* start *

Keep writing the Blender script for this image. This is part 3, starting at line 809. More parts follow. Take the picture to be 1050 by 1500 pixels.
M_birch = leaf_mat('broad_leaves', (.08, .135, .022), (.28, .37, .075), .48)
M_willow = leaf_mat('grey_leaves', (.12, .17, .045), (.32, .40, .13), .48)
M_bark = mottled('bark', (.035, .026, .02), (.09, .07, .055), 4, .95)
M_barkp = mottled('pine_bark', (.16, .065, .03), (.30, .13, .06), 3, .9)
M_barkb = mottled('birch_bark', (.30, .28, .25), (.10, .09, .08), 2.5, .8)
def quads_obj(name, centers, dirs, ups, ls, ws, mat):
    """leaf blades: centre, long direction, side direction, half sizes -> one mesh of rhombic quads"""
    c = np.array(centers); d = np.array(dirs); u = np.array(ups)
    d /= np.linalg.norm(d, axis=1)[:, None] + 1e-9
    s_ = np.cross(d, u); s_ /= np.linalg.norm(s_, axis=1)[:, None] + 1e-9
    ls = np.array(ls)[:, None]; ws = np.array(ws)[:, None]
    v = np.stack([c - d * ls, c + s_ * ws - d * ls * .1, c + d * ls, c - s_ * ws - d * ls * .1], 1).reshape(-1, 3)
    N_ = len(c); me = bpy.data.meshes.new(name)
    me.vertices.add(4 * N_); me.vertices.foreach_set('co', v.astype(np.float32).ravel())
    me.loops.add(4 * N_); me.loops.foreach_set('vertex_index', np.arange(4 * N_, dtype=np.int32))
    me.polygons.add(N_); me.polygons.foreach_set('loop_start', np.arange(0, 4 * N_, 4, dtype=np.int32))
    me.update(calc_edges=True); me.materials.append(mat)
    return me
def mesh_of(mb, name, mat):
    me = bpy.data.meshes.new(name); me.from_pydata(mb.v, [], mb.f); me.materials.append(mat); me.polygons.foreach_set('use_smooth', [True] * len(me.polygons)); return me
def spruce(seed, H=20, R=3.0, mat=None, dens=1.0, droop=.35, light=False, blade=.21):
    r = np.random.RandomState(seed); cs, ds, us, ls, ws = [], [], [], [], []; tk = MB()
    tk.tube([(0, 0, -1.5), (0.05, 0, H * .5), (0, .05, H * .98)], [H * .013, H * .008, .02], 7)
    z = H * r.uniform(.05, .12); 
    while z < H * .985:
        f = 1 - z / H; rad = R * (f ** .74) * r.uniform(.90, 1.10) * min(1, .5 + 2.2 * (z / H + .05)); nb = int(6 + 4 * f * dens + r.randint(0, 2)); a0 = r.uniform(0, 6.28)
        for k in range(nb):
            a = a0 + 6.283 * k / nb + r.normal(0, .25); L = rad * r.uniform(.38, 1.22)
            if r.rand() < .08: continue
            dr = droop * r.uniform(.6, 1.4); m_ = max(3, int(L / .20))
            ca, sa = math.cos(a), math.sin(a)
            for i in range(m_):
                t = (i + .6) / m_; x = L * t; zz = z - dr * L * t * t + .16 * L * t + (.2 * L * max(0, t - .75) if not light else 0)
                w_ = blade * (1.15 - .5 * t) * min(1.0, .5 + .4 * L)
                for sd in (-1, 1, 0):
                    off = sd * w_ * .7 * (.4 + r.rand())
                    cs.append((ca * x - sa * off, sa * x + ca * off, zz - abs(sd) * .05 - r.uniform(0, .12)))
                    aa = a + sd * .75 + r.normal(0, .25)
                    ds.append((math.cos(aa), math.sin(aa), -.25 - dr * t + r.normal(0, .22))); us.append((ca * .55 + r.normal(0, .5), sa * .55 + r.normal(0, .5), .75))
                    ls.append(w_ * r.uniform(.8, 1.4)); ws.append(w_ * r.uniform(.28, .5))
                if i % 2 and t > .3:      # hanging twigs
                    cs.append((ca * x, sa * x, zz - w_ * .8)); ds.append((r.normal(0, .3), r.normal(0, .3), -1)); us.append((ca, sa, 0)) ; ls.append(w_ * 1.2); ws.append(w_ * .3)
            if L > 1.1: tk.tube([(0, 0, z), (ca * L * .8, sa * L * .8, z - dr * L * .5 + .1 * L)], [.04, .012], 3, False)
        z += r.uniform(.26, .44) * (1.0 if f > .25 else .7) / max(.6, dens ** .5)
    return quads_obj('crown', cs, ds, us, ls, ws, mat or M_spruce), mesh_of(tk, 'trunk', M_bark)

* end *

Return all of the data exactly as it reads.

Keep writing the Blender script for this image. This is part 3, starting at line 809. More parts follow. Take the picture to be 1050 by 1500 pixels.
M_birch = leaf_mat('broad_leaves', (.08, .135, .022), (.28, .37, .075), .48)
M_willow = leaf_mat('grey_leaves', (.12, .17, .045), (.32, .40, .13), .48)
M_bark = mottled('bark', (.035, .026, .02), (.09, .07, .055), 4, .95)
M_barkp = mottled('pine_bark', (.16, .065, .03), (.30, .13, .06), 3, .9)
M_barkb = mottled('birch_bark', (.30, .28, .25), (.10, .09, .08), 2.5, .8)
def quads_obj(name, centers, dirs, ups, ls, ws, mat):
    """leaf blades: centre, long direction, side direction, half sizes -> one mesh of rhombic quads"""
    c = np.array(centers); d = np.array(dirs); u = np.array(ups)
    d /= np.linalg.norm(d, axis=1)[:, None] + 1e-9
    s_ = np.cross(d, u); s_ /= np.linalg.norm(s_, axis=1)[:, None] + 1e-9
    ls = np.array(ls)[:, None]; ws = np.array(ws)[:, None]
    v = np.stack([c - d * ls, c + s_ * ws - d * ls * .1, c + d * ls, c - s_ * ws - d * ls * .1], 1).reshape(-1, 3)
    N_ = len(c); me = bpy.data.meshes.new(name)
    me.vertices.add(4 * N_); me.vertices.foreach_set('co', v.astype(np.float32).ravel())
    me.loops.add(4 * N_); me.loops.foreach_set('vertex_index', np.arange(4 * N_, dtype=np.int32))
    me.polygons.add(N_); me.polygons.foreach_set('loop_start', np.arange(0, 4 * N_, 4, dtype=np.int32))
    me.update(calc_edges=True); me.materials.append(mat)
    return me
def mesh_of(mb, name, mat):
    me = bpy.data.meshes.new(name); me.from_pydata(mb.v, [], mb.f); me.materials.append(mat); me.polygons.foreach_set('use_smooth', [True] * len(me.polygons)); return me
def spruce(seed, H=20, R=3.0, mat=None, dens=1.0, droop=.35, light=False, blade=.21):
    r = np.random.RandomState(seed); cs, ds, us, ls, ws = [], [], [], [], []; tk = MB()
    tk.tube([(0, 0, -1.5), (0.05, 0, H * .5), (0, .05, H * .98)], [H * .013, H * .008, .02], 7)
    z = H * r.uniform(.05, .12); 
    while z < H * .985:
        f = 1 - z / H; rad = R * (f ** .74) * r.uniform(.90, 1.10) * min(1, .5 + 2.2 * (z / H + .05)); nb = int(6 + 4 * f * dens + r.randint(0, 2)); a0 = r.uniform(0, 6.28)
        for k in range(nb):
            a = a0 + 6.283 * k / nb + r.normal(0, .25); L = rad * r.uniform(.38, 1.22)
            if r.rand() < .08: continue
            dr = droop * r.uniform(.6, 1.4); m_ = max(3, int(L / .20))
            ca, sa = math.cos(a), math.sin(a)
            for i in range(m_):
                t = (i + .6) / m_; x = L * t; zz = z - dr * L * t * t + .16 * L * t + (.2 * L * max(0, t - .75) if not light else 0)
                w_ = blade * (1.15 - .5 * t) * min(1.0, .5 + .4 * L)
                for sd in (-1, 1, 0):
                    off = sd * w_ * .7 * (.4 + r.rand())
                    cs.append((ca * x - sa * off, sa * x + ca * off, zz - abs(sd) * .05 - r.uniform(0, .12)))
                    aa = a + sd * .75 + r.normal(0, .25)
                    ds.append((math.cos(aa), math.sin(aa), -.25 - dr * t + r.normal(0, .22))); us.append((ca * .55 + r.normal(0, .5), sa * .55 + r.normal(0, .5), .75))
                    ls.append(w_ * r.uniform(.8, 1.4)); ws.append(w_ * r.uniform(.28, .5))
                if i % 2 and t > .3:      # hanging twigs
                    cs.append((ca * x, sa * x, zz - w_ * .8)); ds.append((r.normal(0, .3), r.normal(0, .3), -1)); us.append((ca, sa, 0)) ; ls.append(w_ * 1.2); ws.append(w_ * .3)
            if L > 1.1: tk.tube([(0, 0, z), (ca * L * .8, sa * L * .8, z - dr * L * .5 + .1 * L)], [.04, .012], 3, False)
        z += r.uniform(.26, .44) * (1.0 if f > .25 else .7) / max(.6, dens ** .5)
    return quads_obj('crown', cs, ds, us, ls, ws, mat or M_spruce), mesh_of(tk, 'trunk', M_bark)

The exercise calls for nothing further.